Hoy me encuentro en un lugar que no podía ser más distinto, aunque creo que todo cambio debe ser dramático y extremo. Imaginen mudarse de Manhattan a una zona rural de Oklahoma. Aquí no necesito hacer ningún esfuerzo para ser distinta. La gente del lugar me ha dado un apodo al verme correr por las carreteras. En medio de un valle de colinas, campos, ganado pastando y bajo un cielo azul inmenso, ellos llaman a una mujer en ropa deportiva: Ilusión óptica. Las esposas de los granjeros me miran con rareza y murmuran sobre mi, porque no sé cocinar y no tengo hijos. Estoy aprendiendo cosas que Nueva York jamás podía enseñarme. Me avergüenza decir que yo pensaba que el maíz era perenne, y que crecía por sí solo todos los años, como las flores del jardín de mi madre. Estoy aprendiendo a observar el cielo y decir si va a llover, o si las nubes están cargadas de simulación. Mi reloj pulsera se rompió en la primera semana de llegada a este lugar, así que ahora, cuando los loros salvajes sobrevuelan nuestras cabezas y el firmamento hace eco de sus chillidos, sé que me queda media hora para que se ponga el sol. Un día vi que mi vecino compró una yegua. No le controló los dientes ni revisó sus patas. Pasó su mano sobre la panza del animal para ver si se quejaba de algún dolor. La condujo de su montura para ver si era terca o si tenía un andar manso. Le habló y contempló sus orejas para ver si ella lo escuchaba.
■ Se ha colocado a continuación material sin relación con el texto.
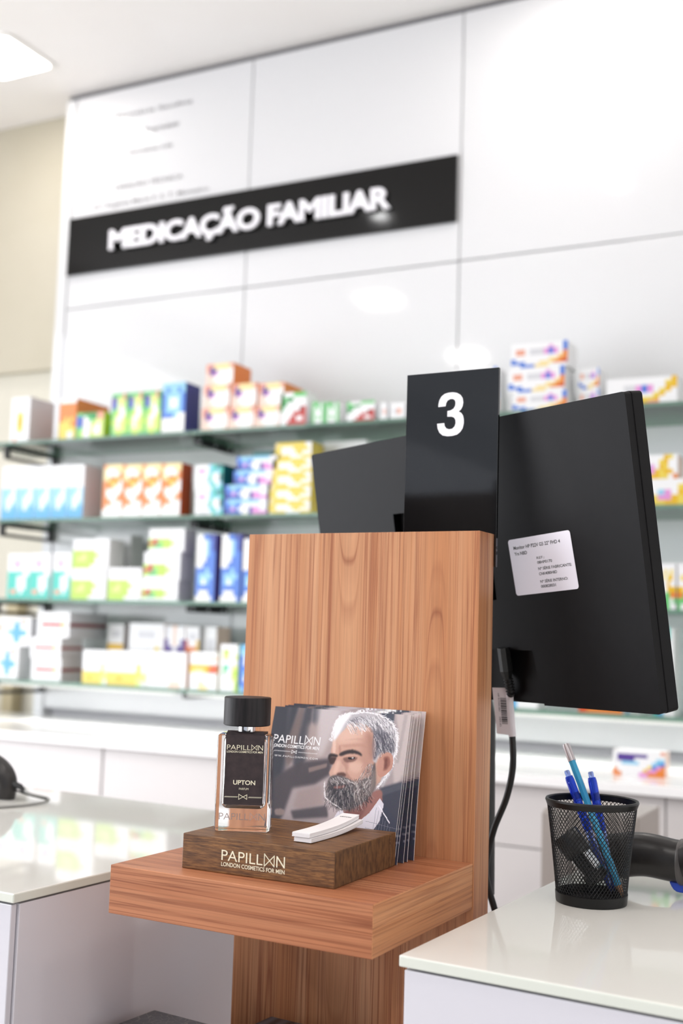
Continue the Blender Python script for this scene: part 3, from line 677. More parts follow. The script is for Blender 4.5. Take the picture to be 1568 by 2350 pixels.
# ---------------------------------------------------------------- perfume bottle
BZ = SHZ+BK['h']+.0002
t = root('perfume_bottle', (-.5652, .8906, CH+BZ), math.radians(25.1), 'square clear glass perfume bottle with dark label and black wooden cap', 'perfume bottle')
GL = mat('bottle_glass', '#ffffff', .0, trans=1, ior=1.5)
def rbox_shell(bm, x0, x1, y0, y1, z0, z1, r, flip=False, rz=None):
    vs = box(bm, x0, x1, y0, y1, z0, z1)
    es = set(e for v in vs for e in v.link_edges)
    rr = bmesh.ops.bevel(bm, geom=list(es), offset=r, segments=4, affect='EDGES', profile=.5)
    return rr
bm = B(); rbox_shell(bm, 0, .0489, 0, .030, 0, .0845, .0028)
nface = len(bm.faces)
b2 = B(); rbox_shell(b2, .0055, .0434, .0052, .0248, .0195, .0825, .005)
for f in b2.faces: f.normal_flip()
me2 = bpy.data.meshes.new('x'); b2.to_mesh(me2); b2.free(); bm.from_mesh(me2); bpy.data.meshes.remove(me2)
obj('glass_body', bm, GL, t, smooth=True)
bm = B(); text_mesh(bm, 'PAPILL', .0042, .0305, .0105, .0165, -.0001, offset=-.004, ext=.0005)
bowtie(bm, .0318, .0380, .0103, .0167, .0006, -.0006); text_mesh(bm, 'N', .0392, .0450, .0105, .0165, -.0001, offset=-.004, ext=.0005)
obj('embossed_wordmark', bm, mat('embossed_glass', '#c9b9b4', .08, trans=.6, ior=1.45), t)
LTH = noisy(mat('dark_leather_label', '#32282a', .6), '#2b2225', '#3c2f31', (160, 160, 160), 4)
bm = B(); box(bm, .0078, .0424, -.0009, -.0001, .0235, .0850); box(bm, .0078, .0424, -.0009, .0309, .0846, .0856); box(bm, .0078, .0424, .0301, .0309, .0235, .0850)
prism(bm, [(.0078, .0850), (.0424, .0850), (.0410, .0876), (.0340, .0868), (.0245, .0845), (.0150, .0872), (.0095, .0882)], -.0002, .0005)
lb = obj('leather_label', bm, LTH, t)
bm = B(); logo(bm, .0091, .0412, .0713, .0758, -.00105, .0, True, .42, .16)
text_mesh(bm, 'UPTON', .0158, .0354, .0410, .0452, -.00105, offset=.022)
text_mesh(bm, 'PARFUM', .0212, .0296, .0366, .0385, -.00105, offset=.0)
bowtie(bm, .0212, .0284, .0283, .0328, .0005, -.00105)
for k in range(13):
    for x0 in (.0086, .0298):
        x = x0+k*.0009; stroke(bm, [(x, .0299), (x+.0009, .0308)], .0003, -.00105)
obj('label_print', bm, mat('cream_ink'), lb)
bm = B(); lathe(bm, [(0, .0845), (.0078, .0845), (.0078, .0925), (0, .0925)], 32, .02445, .015); obj('neck', bm, mat('chrome'), t, smooth=True)
CAPM = noisy(mat('ebonised_wood', '#1b191b', .5, spec=.3), '#121012', '#282426', (420, 420, 22), 3, .35, .7, .25)
bm = B(); lathe(bm, [(0, .0918), (.0200, .0918), (.0211, .0925), (.0211, .1163), (.0204, .1170), (0, .1172)], 64, .02445, .015); obj('cap', bm, CAPM, t, smooth=True)

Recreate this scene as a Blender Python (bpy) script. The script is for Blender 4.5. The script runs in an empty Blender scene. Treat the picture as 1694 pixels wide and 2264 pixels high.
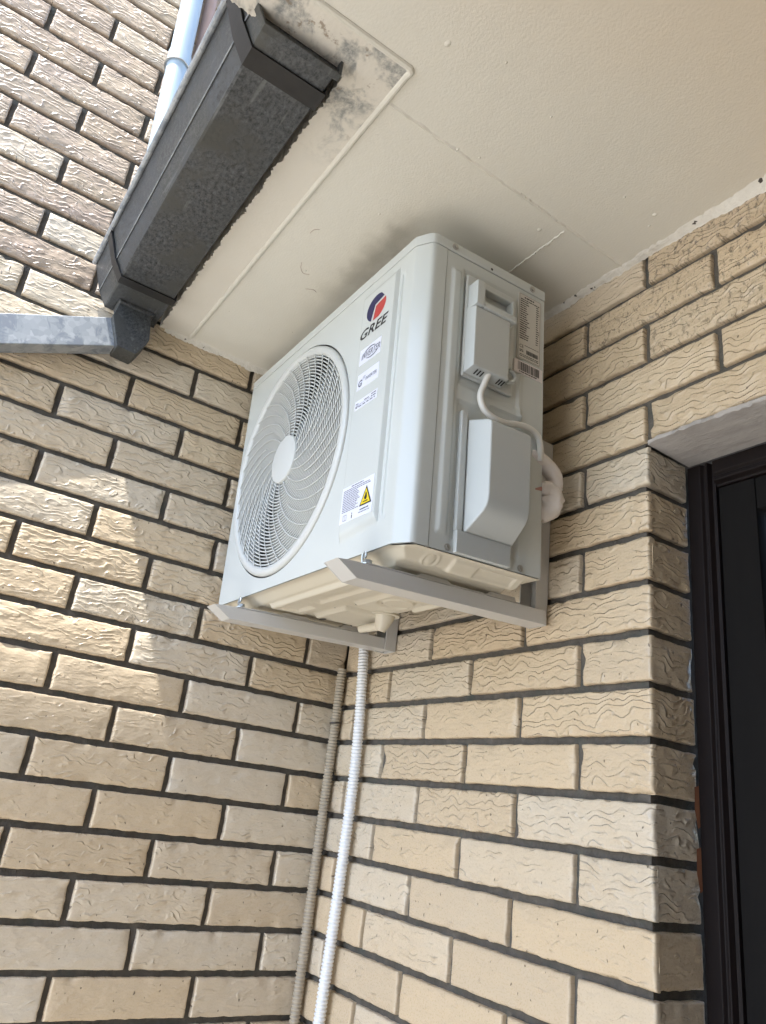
import bpy, bmesh, math, random
import numpy as np
from mathutils import Matrix, Vector

random.seed(7)
rng = np.random.default_rng(11)
S = bpy.context.scene
COL = S.collection

# ------------------------------------------------------------------ camera
cam_d = bpy.data.cameras.new("camera")
cam_d.sensor_fit = 'HORIZONTAL'
cam_d.sensor_width = 36.0
cam_d.lens = 36.0 * 1661.6 / 1694.0
cam_d.clip_start = 0.02
cam_d.clip_end = 400
cam = bpy.data.objects.new("camera", cam_d)
COL.objects.link(cam)
RX = Vector((0.55886190, 0.82101221, 0.11667187))
UP = Vector((0.24697857, -0.29909912, 0.92170565))
BK = Vector((0.79162804, -0.48629072, -0.36992753))
cam.matrix_world = Matrix(((RX.x, UP.x, BK.x, 1.73087), (RX.y, UP.y, BK.y, -1.00847),
                           (RX.z, UP.z, BK.z, -0.49798), (0, 0, 0, 1)))
S.camera = cam

# ------------------------------------------------------------------ light
SUN_A, SUN_B = 0.20, 0.419                     # sunlight runs along (-A, +B, -1)
sun_dir = Vector((-SUN_A, SUN_B, -1.0)).normalized()
to_sun = -sun_dir
elev = math.asin(to_sun.z)
w = bpy.data.worlds.new("World")
S.world = w
w.use_nodes = True
nt = w.node_tree
bg = nt.nodes["Background"]
sky = nt.nodes.new("ShaderNodeTexSky")
sky.sky_type = 'NISHITA'
sky.sun_disc = False
sky.sun_elevation = elev
sky.sun_rotation = math.atan2(to_sun.x, to_sun.y)
sky.air_density = 1.0
sky.dust_density = 1.2
nt.links.new(sky.outputs[0], bg.inputs[0])
bg.inputs[1].default_value = 0.15
sd = bpy.data.lights.new("sun", 'SUN')
sd.energy = 2.0
sd.angle = math.radians(0.6)
sd.color = (1.0, 0.975, 0.94)
so = bpy.data.objects.new("sun", sd)
so.rotation_euler = sun_dir.to_track_quat('-Z', 'Y').to_euler()
so.location = (2, -4, 8)
COL.objects.link(so)
S.view_settings.view_transform = 'Standard'
S.view_settings.look = 'None'
S.view_settings.gamma = 1
S.view_settings.exposure = 2.47
S.cycles.max_bounces = 8
S.cycles.diffuse_bounces = 6

# ------------------------------------------------------------------ material helpers
class NT:
    def __init__(s, name):
        s.m = bpy.data.materials.new(name)
        s.m.use_nodes = True
        s.t = s.m.node_tree
        s.b = s.t.nodes["Principled BSDF"]
    def n(s, typ, **kw):
        o = s.t.nodes.new(typ)
        for k, v in kw.items():
            setattr(o, k, v)
        return o
    def l(s, a, b):
        s.t.links.new(a, b)
    def val(s, sock, v):
        if hasattr(v, "is_output"):
            s.l(v, sock)
        else:
            sock.default_value = v
    def math(s, op, a, b=None, c=None, clamp=False):
        o = s.n("ShaderNodeMath", operation=op, use_clamp=clamp)
        s.val(o.inputs[0], a)
        if b is not None: s.val(o.inputs[1], b)
        if c is not None: s.val(o.inputs[2], c)
        return o.outputs[0]
    def smooth(s, v, a, b):
        o = s.n("ShaderNodeMapRange", interpolation_type='SMOOTHSTEP')
        s.val(o.inputs[0], v)
        o.inputs[1].default_value = a
        o.inputs[2].default_value = b
        return o.outputs[0]
    def lin(s, v, a, b, c=0.0, d=1.0):
        o = s.n("ShaderNodeMapRange")
        s.val(o.inputs[0], v)
        for i, q in enumerate((a, b, c, d)): o.inputs[i + 1].default_value = q
        return o.outputs[0]
    def mix(s, f, a, b, mode='MIX'):
        o = s.n("ShaderNodeMix", data_type='RGBA', blend_type=mode)
        s.val(o.inputs[0], f)
        for i, q in ((6, a), (7, b)):
            if hasattr(q, "is_output"): s.l(q, o.inputs[i])
            else: o.inputs[i].default_value = (q[0], q[1], q[2], 1)
        return o.outputs[2]
    def coord(s, which="Object"):
        return s.n("ShaderNodeTexCoord").outputs[which]
    def noise(s, vec, scale, detail=2.0, rough=0.5, dist=0.0, dim='3D'):
        o = s.n("ShaderNodeTexNoise", noise_dimensions=dim)
        s.l(vec, o.inputs["Vector"])
        o.inputs["Scale"].default_value = scale
        o.inputs["Detail"].default_value = detail
        o.inputs["Roughness"].default_value = rough
        o.inputs["Distortion"].default_value = dist
        return o.outputs["Fac"]
    def mapv(s, vec, sc=(1, 1, 1), loc=(0, 0, 0)):
        o = s.n("ShaderNodeMapping")
        s.l(vec, o.inputs[0])
        o.inputs["Scale"].default_value = sc
        o.inputs["Location"].default_value = loc
        return o.outputs[0]
    def bump(s, h, strength=0.3, dist=0.002, normal=None):
        o = s.n("ShaderNodeBump")
        o.inputs["Strength"].default_value = strength
        o.inputs["Distance"].default_value = dist
        s.l(h, o.inputs["Height"])
        if normal is not None: s.l(normal, o.inputs["Normal"])
        s.l(o.outputs[0], s.b.inputs["Normal"])
        return o.outputs[0]
    def base(s, c): s.val(s.b.inputs["Base Color"], c if hasattr(c, "is_output") else (c[0], c[1], c[2], 1))
    def rough(s, r): s.val(s.b.inputs["Roughness"], r)
    def metal(s, r): s.b.inputs["Metallic"].default_value = r
    def spec(s, r): s.b.inputs["Specular IOR Level"].default_value = r

def simple(name, col, rough=0.5, metal=0.0, var=0.06, scale=30.0, bump=0.0, bscale=200.0, spec=0.5):
    M = NT(name)
    v = M.coord()
    n = M.noise(v, scale, 3.0)
    dark = tuple(c * (1 - var) for c in col)
    lite = tuple(min(1, c * (1 + var)) for c in col)
    M.base(M.mix(n, dark, lite))
    M.val(M.b.inputs["Roughness"], M.lin(n, 0, 1, rough * 0.85, rough * 1.15))
    M.metal(metal); M.spec(spec)
    if bump: M.bump(M.noise(v, bscale, 3.0), bump, 0.001)
    return M.m

# ---- rippled brick
def brick_material():
    M = NT("rippled_brick")
    uv = M.coord("UV")
    att = M.n("ShaderNodeAttribute", attribute_name="brick")
    sep = M.n("ShaderNodeSeparateColor"); M.l(att.outputs["Color"], sep.inputs[0])
    hue, valr, rip = sep.outputs[0], sep.outputs[1], sep.outputs[2]
    s2 = M.n("ShaderNodeSeparateXYZ"); M.l(uv, s2.inputs[0])
    u, v = s2.outputs[0], s2.outputs[1]
    n1 = M.noise(M.mapv(uv, (21, 27, 1)), 1.0, 1.5, 0.5)
    n1b = M.noise(M.mapv(uv, (60, 50, 1), (3, 7, 0)), 1.0, 1.0, 0.5)
    n2 = M.noise(M.mapv(uv, (22, 50, 1), (31, 17, 0)), 1.0, 2.0, 0.6)
    vs = M.math('ADD', v, M.math('MULTIPLY', u, M.math('MULTIPLY', M.math('SUBTRACT', valr, 0.35), 0.22)))
    t = M.math('ADD', M.math('MULTIPLY', vs, 68.0), M.math('MULTIPLY', n1, 4.4))
    t = M.math('ADD', t, M.math('MULTIPLY', n1b, 0.5))
    fr = M.math('FRACT', t)
    saw = M.math('POWER', fr, 2.0)
    # soften the drop behind each crest
    drop = M.smooth(fr, 1.0, 0.80)
    saw = M.math('MULTIPLY', saw, drop)
    mask = M.smooth(M.math('ADD', n2, M.math('MULTIPLY', rip, 0.26)), 0.46, 0.70)
    ripple = M.math('MULTIPLY', saw, mask)
    fine = M.noise(M.mapv(uv, (260, 300, 1)), 1.0, 3.0, 0.6)
    soft = M.noise(M.mapv(uv, (30, 55, 1)), 1.0, 2.0, 0.5)
    pit = M.smooth(M.noise(M.mapv(uv, (130, 90, 1), (9, 2, 0)), 1.0, 1.0), 0.735, 0.775)
    h = M.math('ADD', M.math('MULTIPLY', ripple, 1.0), M.math('MULTIPLY', fine, 0.10))
    h = M.math('ADD', h, M.math('MULTIPLY', soft, 1.0))
    h = M.math('SUBTRACT', h, M.math('MULTIPLY', pit, 0.6))
    M.bump(h, 1.0, 0.0038)
    cream, tan, pink = (0.650, 0.585, 0.475), (0.605, 0.490, 0.340), (0.335, 0.258, 0.215)
    c = M.mix(M.smooth(hue, 0.30, 0.85), cream, tan)
    c = M.mix(M.smooth(hue, 0.24, 0.06), c, pink)
    big = M.noise(M.mapv(uv, (7, 12, 1), (5, 5, 0)), 1.0, 3.0, 0.6)
    c = M.mix(M.lin(big, 0.3, 0.7, 0.0, 0.55), c, tan)
    c = M.mix(M.lin(valr, 0, 1, 0.0, 0.34), c, (0.30, 0.235, 0.165), 'MIX')
    c = M.mix(M.math('MULTIPLY', fine, 0.25), c, (0.36, 0.28, 0.19))
    # cement smears left on some bricks (alpha of the brick attribute)
    sm = M.noise(M.mapv(uv, (110, 60, 1), (2, 9, 0)), 1.0, 5.0, 0.8)
    smear = M.math('MULTIPLY', M.smooth(sm, 0.52, 0.60), att.outputs["Alpha"])
    c = M.mix(M.math('MULTIPLY', smear, 0.8), c, (0.12, 0.095, 0.07))
    dot = M.math('MULTIPLY', pit, 0.7)
    c = M.mix(dot, c, (0.10, 0.07, 0.05))
    M.base(c)
    M.rough(M.lin(fine, 0.2, 0.8, 0.22, 0.36))
    M.spec(0.5)
    return M.m
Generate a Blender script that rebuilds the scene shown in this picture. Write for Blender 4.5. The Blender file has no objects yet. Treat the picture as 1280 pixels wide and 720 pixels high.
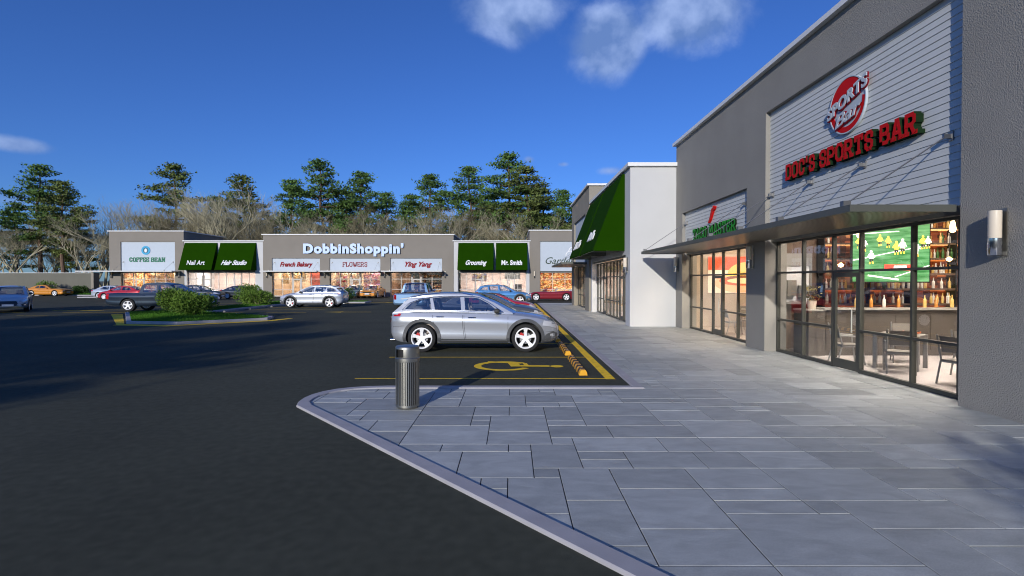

A mi manera, estoy intentando rendir homenaje al legado de víctimas del 11 de septiembre. Estoy intentando encontrar los objetivos en los que siempre he creído, pero antes de quedarme sin coraje, tenía mucho miedo de lo que estaba abandonando, y me distraje con el paso frenético que demanda la vida en Nueva York. Decidí que ya no quiero ser una persona que hace planes, alimenta sueños y jamás tiene la posibilidad de vivirlos.
El poeta brasilero, Vinicius de Moraes, tiene una línea: que seja infinita enquanto dure. Habla del amor, aunque me gustaría aplicar esas palabras a la nueva vida que estoy intentando. Que sea infinito mientras dure.